E-Jurnal EP Unud, 4 [1] : 57 - 62
ISSN: 2303-0178
ANALISIS KELAYAKAN USAHA BUDIDAYA PEMBESARAN IKAN LELE DI KOTA DENPASAR DARI KRITERIA UNDISCOUNTED I Gusti Ayu Dewi Mahayanthi Anak Agung Ketut Ayuningsasi ∗
Jurusan Ekonomi Pembangunan Fakultas Ekonomi dan Bisnis, Universitas Udayana
ABSTRAK Tujuan penelitian ini adalah untuk mengetahui layak atau tidaknya usaha budidaya pembesaran ikan lele di Kota Denpasar berdasarkan teknik analisis data kriteria undiscounted yaitu Payback Period dan Break Even Point (BEP). Penelitian ini dilakukan di Kota Denpasar. Jumlah sampel yang diambil sebanyak 56 orang pembudidaya ikan lele dengan menggunakan rumus Slovin. Pengumpulan data dilakukan melalui wawancara, observasi, dan penyebaran kuesioner. Berdasarkan hasil analisis ditemukan bahwa usaha budidaya pembesaran ikan lele di Kota Denpasar layak untuk dijalankan. Hal ini dilihat dari hasil perhitungan berdasarkan kriteria investasi payback period dalam waktu 8 bulan dan hasil break even point pada BEP unit sebesar 216 kg dan BEP harga sebesar Rp. 3.029.690,00. Kata kunci : analisis kelayakan usaha, ikan lele, dan kriteria investasi
ABSTRACT The purpose of this study was to determine the feasibility of the enlargement of catfish farming in Denpasar based on the data analysis of undiscounted criteria which are Payback Period and Break Even Point (BEP).
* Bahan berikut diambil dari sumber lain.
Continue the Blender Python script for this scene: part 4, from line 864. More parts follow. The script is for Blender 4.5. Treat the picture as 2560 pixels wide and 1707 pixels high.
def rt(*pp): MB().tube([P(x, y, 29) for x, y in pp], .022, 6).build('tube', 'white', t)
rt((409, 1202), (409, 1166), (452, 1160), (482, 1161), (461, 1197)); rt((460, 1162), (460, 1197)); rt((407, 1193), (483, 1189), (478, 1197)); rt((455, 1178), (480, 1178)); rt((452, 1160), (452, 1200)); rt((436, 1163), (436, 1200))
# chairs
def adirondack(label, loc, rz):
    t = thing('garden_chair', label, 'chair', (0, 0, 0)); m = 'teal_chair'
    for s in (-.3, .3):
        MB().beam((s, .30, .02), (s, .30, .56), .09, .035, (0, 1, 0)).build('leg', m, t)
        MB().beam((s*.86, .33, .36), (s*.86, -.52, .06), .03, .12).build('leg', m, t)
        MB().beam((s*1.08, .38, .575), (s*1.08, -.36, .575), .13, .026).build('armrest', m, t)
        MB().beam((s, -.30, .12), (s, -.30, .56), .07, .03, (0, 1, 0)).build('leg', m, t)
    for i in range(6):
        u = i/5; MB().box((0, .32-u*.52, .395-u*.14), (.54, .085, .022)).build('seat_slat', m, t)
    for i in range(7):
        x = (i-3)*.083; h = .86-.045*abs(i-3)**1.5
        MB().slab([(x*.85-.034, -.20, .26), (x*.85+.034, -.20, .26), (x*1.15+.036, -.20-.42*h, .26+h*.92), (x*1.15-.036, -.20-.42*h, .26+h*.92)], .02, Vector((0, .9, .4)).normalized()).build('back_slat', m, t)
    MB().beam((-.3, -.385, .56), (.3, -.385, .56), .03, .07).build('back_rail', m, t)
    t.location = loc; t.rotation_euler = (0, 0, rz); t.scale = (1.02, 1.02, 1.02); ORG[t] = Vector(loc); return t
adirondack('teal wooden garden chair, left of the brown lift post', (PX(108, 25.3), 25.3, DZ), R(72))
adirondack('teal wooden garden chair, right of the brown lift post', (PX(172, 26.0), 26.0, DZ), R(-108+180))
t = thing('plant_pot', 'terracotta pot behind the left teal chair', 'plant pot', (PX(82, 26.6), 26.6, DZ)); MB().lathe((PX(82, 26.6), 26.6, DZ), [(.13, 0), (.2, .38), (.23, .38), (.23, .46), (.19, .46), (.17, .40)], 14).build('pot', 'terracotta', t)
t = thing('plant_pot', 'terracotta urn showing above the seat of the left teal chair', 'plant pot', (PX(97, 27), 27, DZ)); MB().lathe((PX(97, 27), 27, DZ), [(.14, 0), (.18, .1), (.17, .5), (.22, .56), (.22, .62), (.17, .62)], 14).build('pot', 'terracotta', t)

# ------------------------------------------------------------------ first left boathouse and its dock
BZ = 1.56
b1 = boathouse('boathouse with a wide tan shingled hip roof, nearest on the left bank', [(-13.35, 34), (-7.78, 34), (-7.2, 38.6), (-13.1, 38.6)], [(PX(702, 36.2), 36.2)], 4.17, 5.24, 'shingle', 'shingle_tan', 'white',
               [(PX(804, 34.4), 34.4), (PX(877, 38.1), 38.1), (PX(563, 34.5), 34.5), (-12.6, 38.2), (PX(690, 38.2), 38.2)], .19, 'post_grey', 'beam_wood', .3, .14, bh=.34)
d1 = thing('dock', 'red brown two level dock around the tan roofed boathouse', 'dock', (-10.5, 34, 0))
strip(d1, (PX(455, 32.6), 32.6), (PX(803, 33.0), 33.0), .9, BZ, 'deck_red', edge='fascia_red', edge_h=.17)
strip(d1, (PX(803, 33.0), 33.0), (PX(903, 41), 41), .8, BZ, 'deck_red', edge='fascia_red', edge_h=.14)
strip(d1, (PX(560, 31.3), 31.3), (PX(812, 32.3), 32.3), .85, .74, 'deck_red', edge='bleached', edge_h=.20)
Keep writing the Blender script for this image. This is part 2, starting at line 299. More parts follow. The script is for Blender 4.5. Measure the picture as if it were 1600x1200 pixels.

This research was conducted in Denpasar City. The amount samples taken was 56 catfish farmers, using the formula Slovin. Data collected through interviews, observations, and questionnaires. Based on the analysis it was found that the cultivation of rearing catfish in Denpasar is eligible to run. It is seen from the calculation based on the criteria of investment payback period in 8 months and the results of the break even point on the BEP unit is 216 kg and BEP price is Rp. 3.029.690.00. Keywords: feasibility analysis, catfish, and investment criteria
PENDAHULUAN Ikan lele merupakan salah satu jenis ikan budidaya air tawar yang banyak dibudidayakan oleh masyarakat. Hal ini dikarenakan ikan lele memiliki kekhasan, yakni mudah untuk dibudidayakan, tidak banyak memerlukan air untuk hidup, dan harganya relatif murah (Sutrisno, 2012). Menurut Wayan Sudana (staf Dinas Perikanan dan Kelautan Provinsi Bali) dalam Harian Umum Bali Post (2011), kebutuhan ikan lele untuk di Provinsi Bali sangat tinggi yaitu berkisar antara tujuh hingga delapan ton per hari, namun produksinya saat ini baru bisa memenuhi sekitar dua ton per hari, sehingga untuk memenuhi pasar tersebut, para pebisnis harus mendatangkan ikan lele dari luar Bali. Oleh sebab itu, usaha budidaya pembesaran ikan lele sangat potensial untuk dikembangkan di Bali. Bali sebagai daerah pariwisata yang banyak dikunjungi turis dalam dan luar negeri tentu bisa memunculkan usaha kuliner sejenis pecel lele yang mulai merambah kota kecamatan sehingga memerlukan bahan baku cukup banyak. Permintaan ikan lele di Bali disamping untuk memenuhi konsumsi masyarakat dan wisatawan yang berlibur di Bali, juga banyak diperlukan untuk mengisi kolam-kolam yang banyak didatangi para penghobi ∗
e-mail:
[email protected] / telp: +62 85 73 72 37 005
Analisis Kelayakan Usaha Budida…[I Gusti Ayu Dewi Mahayanthi, Anak Agung Ketut Ayuningsasi]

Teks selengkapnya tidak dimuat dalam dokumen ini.